A novel, on the other hand, is precious to the writer in an entirely different way. Like childrearing, and writing a novel there are years of completely un-thanked work, some of it the sheerest of drudgery, some of it so sublime you couldn’t describe it. But unlike a child – that very concrete, crusty nosed, squalling creature who will over time spend your time and money, tell you his or her opinions – the novel is more like a dream, abstract, quiet, and essentially meaningless to anyone but the writer without it having been read.
But its meaningfulness to the writer, who has spent countless un-thanked and unpaid hours imagining it is fully and completely as he or she can, is enormous. Good or bad, in the writer’s mind it is a magical gem, a talisman that glows so brightly you’re almost surprised that others can’t see it.

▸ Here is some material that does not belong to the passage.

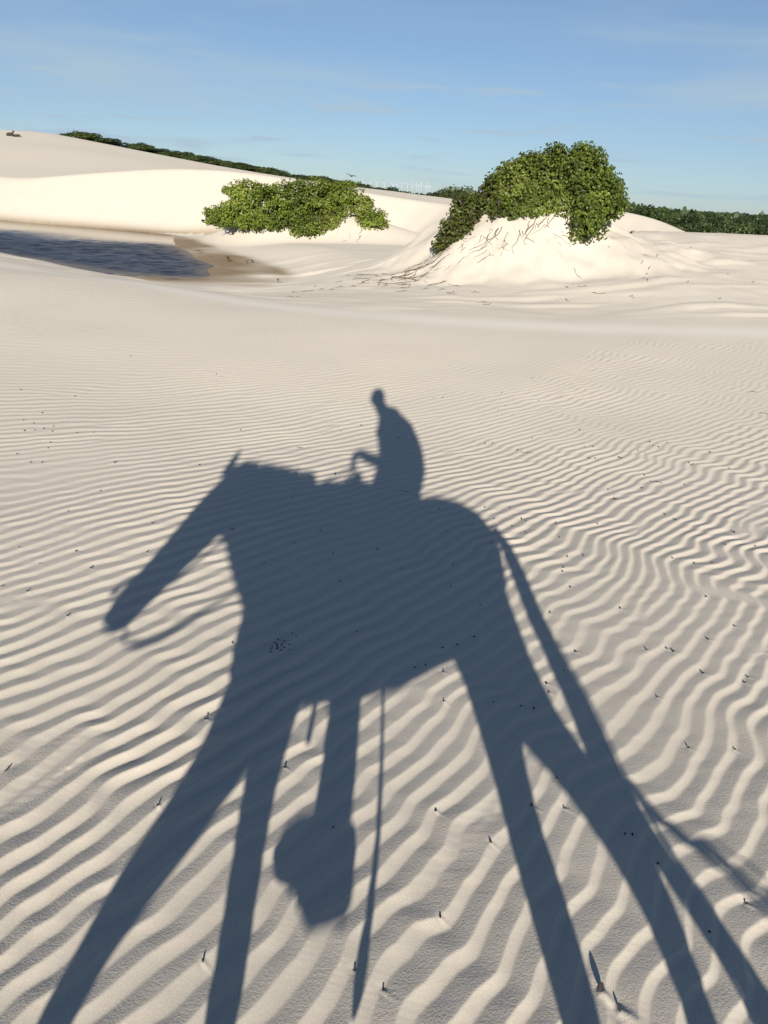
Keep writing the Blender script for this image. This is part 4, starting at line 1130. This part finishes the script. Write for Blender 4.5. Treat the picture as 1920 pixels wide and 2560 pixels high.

A certain kind of writer might be tempted to tinker with it forever – who knows, maybe that’s what Salinger was doing all those years – just to keep it glowing. Sending it out into the world is what you wrote it for in the first place, and yet somehow, sending it out into the world makes it no longer yours. It’s safe to say that the novel I read most recently, The Art of Fielding, is not the same thing in my mind as it is in the writer’s. I know what Schwartzy looks like, and I know what Pella looks like, but I’m certain that my images of those characters is vastly different from those of other readers, or Chad Harbach himself. I’m going to venture that he doesn’t much care.
And I don’t much care, really, if you – whoever you are – read the novel I just completed, The Bob Delusion, and see Bob or Robert or any of the other characters exactly as I do. But I do hope, however, is that there will be sensitive readers who will care about them as much as I do. That’s a lot to ask. But I’m letting go and I’m asking.